Exercise goal ▸ Copy exactly the block of lines between the one containing "Reconstruct this image" and the one containing "sc = bpy.context.scene", inclusive.

Items ▸
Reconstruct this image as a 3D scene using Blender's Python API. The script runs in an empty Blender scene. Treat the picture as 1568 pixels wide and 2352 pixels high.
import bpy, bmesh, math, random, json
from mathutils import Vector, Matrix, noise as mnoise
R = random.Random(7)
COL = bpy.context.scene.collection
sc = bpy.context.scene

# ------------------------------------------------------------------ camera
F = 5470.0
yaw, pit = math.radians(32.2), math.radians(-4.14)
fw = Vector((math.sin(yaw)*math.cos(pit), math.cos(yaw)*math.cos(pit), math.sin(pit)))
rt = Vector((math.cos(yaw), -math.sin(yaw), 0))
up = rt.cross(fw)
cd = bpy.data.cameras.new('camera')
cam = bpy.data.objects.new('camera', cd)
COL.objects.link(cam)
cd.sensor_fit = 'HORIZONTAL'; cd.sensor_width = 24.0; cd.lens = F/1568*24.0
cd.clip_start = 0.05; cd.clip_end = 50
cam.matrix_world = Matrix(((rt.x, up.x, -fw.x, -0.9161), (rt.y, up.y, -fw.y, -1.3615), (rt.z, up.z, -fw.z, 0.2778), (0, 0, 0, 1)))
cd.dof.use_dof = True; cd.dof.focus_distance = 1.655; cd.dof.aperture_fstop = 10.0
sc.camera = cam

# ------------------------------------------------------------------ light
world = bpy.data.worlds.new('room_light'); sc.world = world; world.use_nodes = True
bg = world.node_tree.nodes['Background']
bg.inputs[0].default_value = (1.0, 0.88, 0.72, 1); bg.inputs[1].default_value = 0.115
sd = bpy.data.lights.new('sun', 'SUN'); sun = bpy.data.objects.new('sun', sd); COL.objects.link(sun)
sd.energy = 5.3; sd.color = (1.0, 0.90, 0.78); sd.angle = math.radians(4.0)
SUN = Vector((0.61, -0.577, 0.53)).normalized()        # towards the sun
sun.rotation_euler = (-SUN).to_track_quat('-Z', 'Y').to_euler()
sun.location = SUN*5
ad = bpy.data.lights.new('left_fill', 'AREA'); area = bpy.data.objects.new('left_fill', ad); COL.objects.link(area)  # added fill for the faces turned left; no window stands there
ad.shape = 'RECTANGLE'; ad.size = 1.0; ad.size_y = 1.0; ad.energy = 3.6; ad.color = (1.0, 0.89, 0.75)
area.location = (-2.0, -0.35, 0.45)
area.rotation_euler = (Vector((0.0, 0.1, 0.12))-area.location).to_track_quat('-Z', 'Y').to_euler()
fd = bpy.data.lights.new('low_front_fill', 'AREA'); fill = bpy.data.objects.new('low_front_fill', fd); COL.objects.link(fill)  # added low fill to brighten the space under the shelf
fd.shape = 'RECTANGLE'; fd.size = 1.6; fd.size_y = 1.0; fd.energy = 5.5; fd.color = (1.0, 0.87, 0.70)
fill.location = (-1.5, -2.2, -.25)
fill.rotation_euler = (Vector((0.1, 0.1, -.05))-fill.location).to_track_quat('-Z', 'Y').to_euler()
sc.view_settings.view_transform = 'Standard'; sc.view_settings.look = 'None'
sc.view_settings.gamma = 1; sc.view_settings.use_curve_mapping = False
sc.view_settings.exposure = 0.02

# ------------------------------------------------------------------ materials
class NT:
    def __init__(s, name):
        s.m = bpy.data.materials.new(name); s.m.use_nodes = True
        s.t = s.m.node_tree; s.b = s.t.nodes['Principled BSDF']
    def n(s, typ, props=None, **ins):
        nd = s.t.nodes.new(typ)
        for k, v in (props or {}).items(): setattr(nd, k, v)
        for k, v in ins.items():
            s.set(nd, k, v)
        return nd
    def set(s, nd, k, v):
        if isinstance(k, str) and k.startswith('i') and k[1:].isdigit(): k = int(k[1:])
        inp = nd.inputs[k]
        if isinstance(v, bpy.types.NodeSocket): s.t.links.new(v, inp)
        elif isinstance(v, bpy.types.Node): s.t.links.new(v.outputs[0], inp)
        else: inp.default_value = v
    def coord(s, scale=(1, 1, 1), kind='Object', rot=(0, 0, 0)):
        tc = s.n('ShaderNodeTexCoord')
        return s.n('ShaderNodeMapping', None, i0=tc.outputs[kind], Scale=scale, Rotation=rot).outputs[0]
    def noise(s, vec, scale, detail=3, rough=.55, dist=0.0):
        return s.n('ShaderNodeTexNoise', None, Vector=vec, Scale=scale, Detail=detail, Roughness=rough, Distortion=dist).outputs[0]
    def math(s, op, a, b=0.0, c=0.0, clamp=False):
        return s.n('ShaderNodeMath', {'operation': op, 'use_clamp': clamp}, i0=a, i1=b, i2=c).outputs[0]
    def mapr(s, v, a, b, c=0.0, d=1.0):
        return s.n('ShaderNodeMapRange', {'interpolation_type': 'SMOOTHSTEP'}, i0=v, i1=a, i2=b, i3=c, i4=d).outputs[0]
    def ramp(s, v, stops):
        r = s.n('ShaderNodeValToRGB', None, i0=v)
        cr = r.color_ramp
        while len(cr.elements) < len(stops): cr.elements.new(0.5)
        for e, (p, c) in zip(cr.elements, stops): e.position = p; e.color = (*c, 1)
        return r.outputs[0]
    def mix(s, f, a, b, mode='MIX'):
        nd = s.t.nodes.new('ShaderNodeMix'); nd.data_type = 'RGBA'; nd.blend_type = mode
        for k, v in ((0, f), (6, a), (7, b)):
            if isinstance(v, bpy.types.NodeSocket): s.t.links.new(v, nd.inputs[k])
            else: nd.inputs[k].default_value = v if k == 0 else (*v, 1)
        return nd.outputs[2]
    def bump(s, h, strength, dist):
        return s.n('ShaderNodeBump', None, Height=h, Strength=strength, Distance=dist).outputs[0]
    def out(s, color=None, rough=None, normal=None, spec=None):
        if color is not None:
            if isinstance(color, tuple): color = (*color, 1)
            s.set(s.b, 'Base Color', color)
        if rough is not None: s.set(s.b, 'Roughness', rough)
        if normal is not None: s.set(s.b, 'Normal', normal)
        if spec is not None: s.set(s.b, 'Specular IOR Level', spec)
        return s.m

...

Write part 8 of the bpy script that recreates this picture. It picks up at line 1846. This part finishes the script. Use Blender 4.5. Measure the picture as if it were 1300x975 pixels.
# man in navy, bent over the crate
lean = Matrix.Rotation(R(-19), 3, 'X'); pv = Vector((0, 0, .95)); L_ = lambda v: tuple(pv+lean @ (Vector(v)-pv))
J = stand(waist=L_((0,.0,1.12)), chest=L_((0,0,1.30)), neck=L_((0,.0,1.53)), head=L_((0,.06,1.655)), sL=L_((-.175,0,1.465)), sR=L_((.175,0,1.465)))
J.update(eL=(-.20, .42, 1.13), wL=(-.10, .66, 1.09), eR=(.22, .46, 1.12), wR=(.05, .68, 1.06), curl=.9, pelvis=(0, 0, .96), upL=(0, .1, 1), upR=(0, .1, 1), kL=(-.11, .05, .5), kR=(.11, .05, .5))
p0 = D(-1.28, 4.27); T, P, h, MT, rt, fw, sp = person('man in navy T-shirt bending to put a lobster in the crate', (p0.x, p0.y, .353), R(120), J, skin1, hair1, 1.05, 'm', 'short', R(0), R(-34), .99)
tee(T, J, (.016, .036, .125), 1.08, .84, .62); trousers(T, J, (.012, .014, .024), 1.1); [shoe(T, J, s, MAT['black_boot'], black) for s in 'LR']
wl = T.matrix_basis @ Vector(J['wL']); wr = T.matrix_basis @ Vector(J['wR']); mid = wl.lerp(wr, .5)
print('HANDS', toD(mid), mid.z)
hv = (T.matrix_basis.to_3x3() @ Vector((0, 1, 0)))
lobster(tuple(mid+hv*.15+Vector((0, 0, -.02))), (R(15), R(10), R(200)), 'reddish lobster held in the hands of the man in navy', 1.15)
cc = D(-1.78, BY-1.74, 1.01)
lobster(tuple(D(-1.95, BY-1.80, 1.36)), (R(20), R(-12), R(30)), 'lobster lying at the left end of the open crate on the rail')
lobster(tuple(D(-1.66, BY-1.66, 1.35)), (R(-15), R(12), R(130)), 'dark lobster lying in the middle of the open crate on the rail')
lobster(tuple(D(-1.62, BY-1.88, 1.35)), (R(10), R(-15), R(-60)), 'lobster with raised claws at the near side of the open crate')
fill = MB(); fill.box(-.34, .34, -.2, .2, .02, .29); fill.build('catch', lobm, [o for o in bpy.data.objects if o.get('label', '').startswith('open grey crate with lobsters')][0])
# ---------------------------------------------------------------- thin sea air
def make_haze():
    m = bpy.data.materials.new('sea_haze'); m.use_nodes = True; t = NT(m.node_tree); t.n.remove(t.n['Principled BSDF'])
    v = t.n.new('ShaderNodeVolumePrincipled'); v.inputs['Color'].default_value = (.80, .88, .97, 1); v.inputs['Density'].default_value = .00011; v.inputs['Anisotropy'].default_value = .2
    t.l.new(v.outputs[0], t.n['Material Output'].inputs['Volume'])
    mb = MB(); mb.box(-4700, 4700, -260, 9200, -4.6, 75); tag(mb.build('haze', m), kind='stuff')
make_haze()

Correct output ▸
Reconstruct this image as a 3D scene using Blender's Python API. The script runs in an empty Blender scene. Treat the picture as 1568 pixels wide and 2352 pixels high.
import bpy, bmesh, math, random, json
from mathutils import Vector, Matrix, noise as mnoise
R = random.Random(7)
COL = bpy.context.scene.collection
sc = bpy.context.scene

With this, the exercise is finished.